Desde pequeños, los varones son atiborrados de representaciones sociales que los configuran y les expresan de manera implícita pero también muy explícita, argumentos como: “Las nenas se cuidan, se protegen porque son frágiles”, “Los varones no lloran, no se quejan”, “Si te lastimas y llorás, sos una mamita”, “Si te pegan, se la devolvés y te defendes”, también les enseñaron a guardar todos los sentimientos para sí mismos, siendo válidos únicamente la risa y el enojo.

La violencia siempre estuvo habilitada socialmente para el varón como medio de expresión y escape ante la carga emocional que el silencio y el “deber ser” les proveían. A esos varones, como Gastón, que crecieron con relaciones de violencia totalmente normalizadas, es a quienes les pedimos, como si eso fuera tan fácil, que se deconstruyan; que de un día para el otro comiencen a dejar de lado todos los mandatos sociales, los privilegios de los que gozaron frente a las mujeres y las relaciones de desigualdad y complicidad con las que crecieron y constituyeron su subjetividad.

La sensación que experimentan ante esta debacle de sucesos que los interpelan, es que tienen que dejar todo lo que son para desencajar en alguien que desconocen. Sin embargo, ese desconocido va registrando poco a poco las prácticas machistas que ha realizado durante años y aparece el miedo, debatiéndose entre la culpa por los años de macho hegemónico y el silencio que tan bien aprehendido tiene, batallando así día y noche, entre la sensibilidad y la agresividad. Este conflicto existencial no es sólo de varones cisgénero, es decir, aquellos que autoperciben su género correspondiente con el asignado al nacer; sino de todos, incluidas las mujeres que no les dimos lugar en nuestra lucha feminista a los varones, que muchas veces nos enfurecimos con ellos sin entender las matrices de aprendizajes con las que fueron conformados como sujetos, también de tantas mujeres machistas que aún, en los tiempos que corren, continúan criando varones machitos. Está claro que las victimas del sistema patriarcal somos las mujeres, perjudicadas y pisoteadas por él, no obstante, es necesario contextualizar para comprender de dónde es que emerge la violencia. 
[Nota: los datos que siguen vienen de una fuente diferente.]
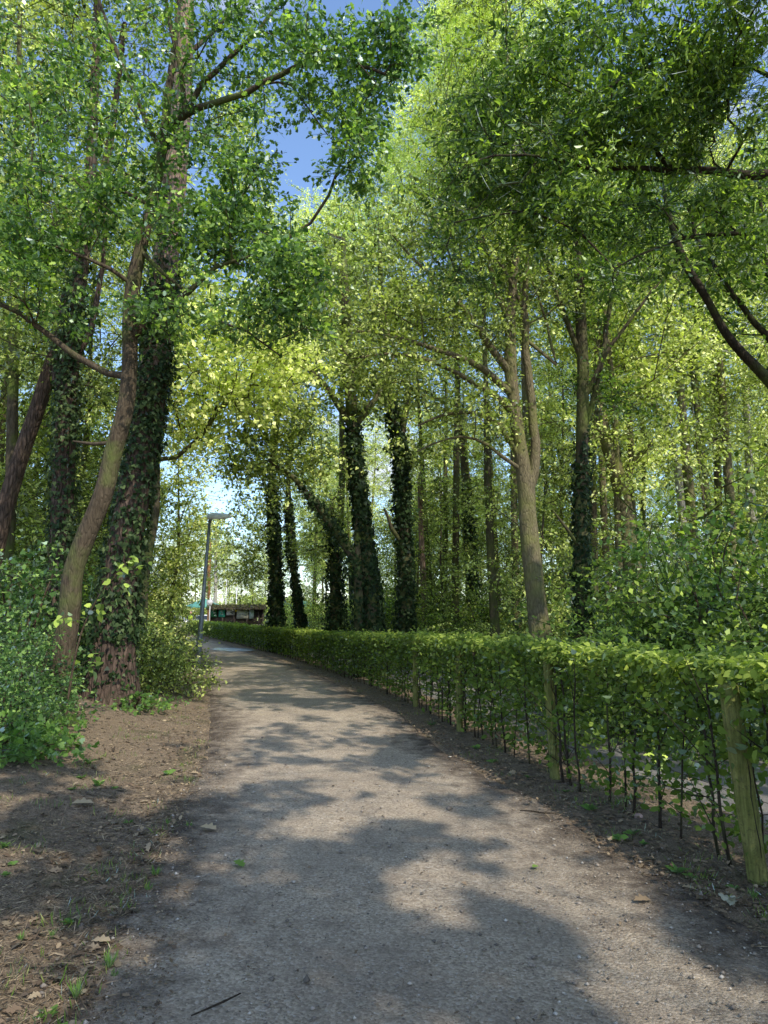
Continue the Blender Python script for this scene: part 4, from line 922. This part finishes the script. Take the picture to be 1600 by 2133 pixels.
# ================================================================== STREET LAMP
m_pole = plain('grey_pole_paint', (.20, .235, .28), .35, .3, .1, 6); m_white = plain('white_lamp_housing', (.86, .87, .88), .4); m_conc = plain('concrete', (.32, .29, .24), .9, scale=20, bump=.4); m_glass = plain('lamp_glass', (.5, .52, .55), .15)
g = at(411, 1384, 19.0); g[2] = gh(g[0], g[1])
top = at(437, 1084, 19.0); dl = top-g
lamp = empty('street_lamp', tuple(g), 'slim grey street lamp with a flat white head at the left edge of the path', 'street lamp')
mb = MB(); zz = np.linspace(0, 1, 9); mb.tube([dl*t for t in zz], np.r_[.075, .072, .07, .062, .055, .05, .045, .042, .04], 14); mb.build('pole', m_pole, lamp, True)
mb = MB(); mb.tube([dl*.0+[0, 0, -.1], dl*.0+[0, 0, .10]], [.2, .17], 14); mb.build('base', m_conc, lamp, True)
mb = MB(); mb.box(tuple(dl*.14+[0, -.066, 0]), (.07, .02, .3), bev=.01); mb.build('service_door', m_pole, lamp)
mb = MB(); hx = dl+[.28, -.05, .10]
V = []
for (x, w, t0, t1) in [(-.32, .12, -.02, .05), (-.22, .17, -.035, .07), (.15, .17, -.03, .05), (.34, .10, -.015, .01)]:
    V += [(hx[0]+x, hx[1]-w, hx[2]+t0), (hx[0]+x, hx[1]+w, hx[2]+t0), (hx[0]+x, hx[1]+w*.8, hx[2]+t1), (hx[0]+x, hx[1]-w*.8, hx[2]+t1)]
Fs = [[0, 1, 2, 3][::-1], [12, 13, 14, 15]]+[[4*i+j, 4*i+(j+1) % 4, 4*i+4+(j+1) % 4, 4*i+4+j] for i in range(3) for j in range(4)]
mb.add(V, Fs); 
hv = np.concatenate(mb.v); ang = R(24); pc = np.array(dl); q = hv-pc; hv = np.column_stack([q[:, 0], q[:, 1]*math.cos(ang)-q[:, 2]*math.sin(ang), q[:, 1]*math.sin(ang)+q[:, 2]*math.cos(ang)+.03])+pc
mb.v = [hv]; hd = mb.build('lamp_head', m_white, lamp)
mb = MB(); mb.box((hx[0], hx[1]-.02, hx[2]-.05), (.34, .16, .014), bev=.02); mb.build('lens', m_glass, hd)
mb = MB(); mb.tube([dl*.985, dl+[.03, -.02, .07]], .048, 12); mb.build('collar', m_pole, lamp, True)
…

Debemos abordar e indagar sobre la construcción de las nuevas masculinidades, desde una perspectiva de género que invite a contemplar todas aquellas causalidades que llevaron a la cimentación de la subjetividad masculina. La violencia anida entre nosotros y es nuestra responsabilidad desenquistarla, reconocerla, olerla, trabajarla. Es posible construir nuevas masculinidades expresando otras maneras de habitarlas que ya no estén ligadas a la violencia y la humillación, previniendo las violencias de género y la promoción del derecho a una vida libre de violencia, donde el silencio de antaño de Gastón sea la posibilidad de poner en palabras el hoy.

La violencia de los asesinos de Fernando no tiene ningún tipo de justificación ni defensa, repudiable bajo todo concepto, mas no nos debería ser ajena, quizás no sea tan lejana a nuestra realidad como pensamos. A todos nos duele Fernando y eso se debe a que, internamente, sabemos que podría haber sido cualquiera de nuestros hijos, de un lado o del otro.